__What needs to be done__: How does the data below read from its first line through the line containing "w.node_tree.nodes['Background'].inputs[1].default_value = .002"? Print those lines exactly.

__Information supplied__:
● ● ●

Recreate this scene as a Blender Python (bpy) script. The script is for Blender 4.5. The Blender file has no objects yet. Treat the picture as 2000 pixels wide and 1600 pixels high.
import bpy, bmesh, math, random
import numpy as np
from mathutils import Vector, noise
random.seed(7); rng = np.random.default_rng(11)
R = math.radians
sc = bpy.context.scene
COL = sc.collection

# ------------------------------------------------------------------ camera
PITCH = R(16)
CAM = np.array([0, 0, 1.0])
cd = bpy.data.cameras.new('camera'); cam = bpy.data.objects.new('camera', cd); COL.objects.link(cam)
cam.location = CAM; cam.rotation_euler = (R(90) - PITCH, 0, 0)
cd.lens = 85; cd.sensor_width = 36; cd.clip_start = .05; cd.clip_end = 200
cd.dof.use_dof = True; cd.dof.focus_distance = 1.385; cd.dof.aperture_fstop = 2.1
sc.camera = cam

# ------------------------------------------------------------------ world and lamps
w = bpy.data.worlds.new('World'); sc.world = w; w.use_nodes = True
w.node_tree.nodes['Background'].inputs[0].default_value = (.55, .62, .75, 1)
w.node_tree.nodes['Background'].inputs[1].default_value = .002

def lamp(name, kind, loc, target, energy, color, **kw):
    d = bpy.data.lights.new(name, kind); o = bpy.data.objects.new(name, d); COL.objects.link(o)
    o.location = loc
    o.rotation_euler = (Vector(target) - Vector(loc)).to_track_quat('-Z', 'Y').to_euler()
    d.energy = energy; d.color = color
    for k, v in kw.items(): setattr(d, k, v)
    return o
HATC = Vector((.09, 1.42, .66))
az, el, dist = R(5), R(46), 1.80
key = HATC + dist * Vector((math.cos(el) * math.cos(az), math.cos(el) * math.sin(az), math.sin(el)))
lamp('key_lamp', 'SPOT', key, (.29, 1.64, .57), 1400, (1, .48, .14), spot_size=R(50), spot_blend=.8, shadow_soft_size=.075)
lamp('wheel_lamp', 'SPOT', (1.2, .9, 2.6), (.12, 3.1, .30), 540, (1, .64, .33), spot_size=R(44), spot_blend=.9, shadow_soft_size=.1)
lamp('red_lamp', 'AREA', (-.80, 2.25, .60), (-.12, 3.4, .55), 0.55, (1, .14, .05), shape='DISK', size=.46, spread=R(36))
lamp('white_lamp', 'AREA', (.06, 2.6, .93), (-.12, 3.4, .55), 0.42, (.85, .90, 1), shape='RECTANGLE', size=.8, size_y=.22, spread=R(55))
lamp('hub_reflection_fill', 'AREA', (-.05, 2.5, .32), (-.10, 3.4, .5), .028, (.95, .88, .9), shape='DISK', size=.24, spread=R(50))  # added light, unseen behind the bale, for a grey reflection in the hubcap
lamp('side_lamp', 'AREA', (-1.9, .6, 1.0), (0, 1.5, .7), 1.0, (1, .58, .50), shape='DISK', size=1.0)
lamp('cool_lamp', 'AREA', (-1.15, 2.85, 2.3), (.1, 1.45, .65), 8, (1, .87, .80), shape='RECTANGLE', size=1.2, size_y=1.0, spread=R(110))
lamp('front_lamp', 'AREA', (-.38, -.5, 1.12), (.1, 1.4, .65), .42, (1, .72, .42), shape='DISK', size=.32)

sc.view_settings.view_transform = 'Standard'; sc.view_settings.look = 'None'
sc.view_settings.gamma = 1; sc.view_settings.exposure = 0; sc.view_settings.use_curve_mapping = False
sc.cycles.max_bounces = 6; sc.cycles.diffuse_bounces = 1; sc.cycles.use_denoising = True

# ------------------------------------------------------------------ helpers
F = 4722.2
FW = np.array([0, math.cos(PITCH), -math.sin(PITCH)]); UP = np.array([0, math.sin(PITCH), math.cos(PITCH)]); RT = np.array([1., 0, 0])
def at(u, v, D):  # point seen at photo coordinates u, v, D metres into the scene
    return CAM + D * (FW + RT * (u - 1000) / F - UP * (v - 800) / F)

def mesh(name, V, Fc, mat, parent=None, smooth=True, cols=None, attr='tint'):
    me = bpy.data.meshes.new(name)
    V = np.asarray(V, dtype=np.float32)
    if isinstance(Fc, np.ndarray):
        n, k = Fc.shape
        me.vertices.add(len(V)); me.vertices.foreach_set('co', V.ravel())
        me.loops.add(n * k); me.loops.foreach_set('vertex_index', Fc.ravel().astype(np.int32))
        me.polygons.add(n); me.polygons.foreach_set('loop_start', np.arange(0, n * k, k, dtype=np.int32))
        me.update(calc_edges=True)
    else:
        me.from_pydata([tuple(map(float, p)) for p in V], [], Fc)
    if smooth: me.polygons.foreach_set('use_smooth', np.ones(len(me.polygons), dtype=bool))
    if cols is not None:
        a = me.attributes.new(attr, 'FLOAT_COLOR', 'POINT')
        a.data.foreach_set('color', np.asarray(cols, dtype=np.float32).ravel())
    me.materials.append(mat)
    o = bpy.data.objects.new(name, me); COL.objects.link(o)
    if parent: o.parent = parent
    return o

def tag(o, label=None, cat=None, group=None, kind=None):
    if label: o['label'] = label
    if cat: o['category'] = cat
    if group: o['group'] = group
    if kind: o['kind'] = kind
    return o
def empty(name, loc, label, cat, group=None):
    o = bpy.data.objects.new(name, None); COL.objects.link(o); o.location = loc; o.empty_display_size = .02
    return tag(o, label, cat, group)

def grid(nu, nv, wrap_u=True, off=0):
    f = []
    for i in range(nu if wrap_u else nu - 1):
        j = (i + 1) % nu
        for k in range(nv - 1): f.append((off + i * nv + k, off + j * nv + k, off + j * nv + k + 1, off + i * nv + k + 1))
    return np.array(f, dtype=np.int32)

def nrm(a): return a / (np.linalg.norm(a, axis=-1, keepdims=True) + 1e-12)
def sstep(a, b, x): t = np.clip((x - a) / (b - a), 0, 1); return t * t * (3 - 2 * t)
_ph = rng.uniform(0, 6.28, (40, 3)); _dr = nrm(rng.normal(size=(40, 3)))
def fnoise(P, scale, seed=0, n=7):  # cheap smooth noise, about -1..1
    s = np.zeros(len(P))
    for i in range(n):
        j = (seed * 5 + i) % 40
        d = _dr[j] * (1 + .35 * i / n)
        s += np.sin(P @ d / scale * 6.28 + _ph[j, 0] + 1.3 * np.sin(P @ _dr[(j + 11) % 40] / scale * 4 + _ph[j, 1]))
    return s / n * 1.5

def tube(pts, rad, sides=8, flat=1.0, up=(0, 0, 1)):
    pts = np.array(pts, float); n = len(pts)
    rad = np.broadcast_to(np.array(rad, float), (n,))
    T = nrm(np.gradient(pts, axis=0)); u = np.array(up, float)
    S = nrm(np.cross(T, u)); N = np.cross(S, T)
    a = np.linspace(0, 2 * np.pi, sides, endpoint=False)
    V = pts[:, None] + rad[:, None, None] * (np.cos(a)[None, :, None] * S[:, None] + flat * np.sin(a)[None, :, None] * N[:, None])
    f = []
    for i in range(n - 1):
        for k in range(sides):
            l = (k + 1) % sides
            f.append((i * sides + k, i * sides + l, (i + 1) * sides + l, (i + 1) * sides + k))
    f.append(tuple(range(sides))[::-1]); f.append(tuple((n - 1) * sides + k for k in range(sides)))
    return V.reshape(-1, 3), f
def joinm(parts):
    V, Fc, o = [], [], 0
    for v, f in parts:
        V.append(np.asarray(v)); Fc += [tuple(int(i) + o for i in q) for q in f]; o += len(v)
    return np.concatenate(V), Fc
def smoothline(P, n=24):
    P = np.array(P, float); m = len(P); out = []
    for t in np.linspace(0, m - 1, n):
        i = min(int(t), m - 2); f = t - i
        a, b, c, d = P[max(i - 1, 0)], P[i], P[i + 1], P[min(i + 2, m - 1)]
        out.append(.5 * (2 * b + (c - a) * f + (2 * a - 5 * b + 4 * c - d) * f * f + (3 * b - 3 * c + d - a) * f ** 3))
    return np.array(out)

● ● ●

__Full response__:
Recreate this scene as a Blender Python (bpy) script. The script is for Blender 4.5. The Blender file has no objects yet. Treat the picture as 2000 pixels wide and 1600 pixels high.
import bpy, bmesh, math, random
import numpy as np
from mathutils import Vector, noise
random.seed(7); rng = np.random.default_rng(11)
R = math.radians
sc = bpy.context.scene
COL = sc.collection

# ------------------------------------------------------------------ camera
PITCH = R(16)
CAM = np.array([0, 0, 1.0])
cd = bpy.data.cameras.new('camera'); cam = bpy.data.objects.new('camera', cd); COL.objects.link(cam)
cam.location = CAM; cam.rotation_euler = (R(90) - PITCH, 0, 0)
cd.lens = 85; cd.sensor_width = 36; cd.clip_start = .05; cd.clip_end = 200
cd.dof.use_dof = True; cd.dof.focus_distance = 1.385; cd.dof.aperture_fstop = 2.1
sc.camera = cam

# ------------------------------------------------------------------ world and lamps
w = bpy.data.worlds.new('World'); sc.world = w; w.use_nodes = True
w.node_tree.nodes['Background'].inputs[0].default_value = (.55, .62, .75, 1)
w.node_tree.nodes['Background'].inputs[1].default_value = .002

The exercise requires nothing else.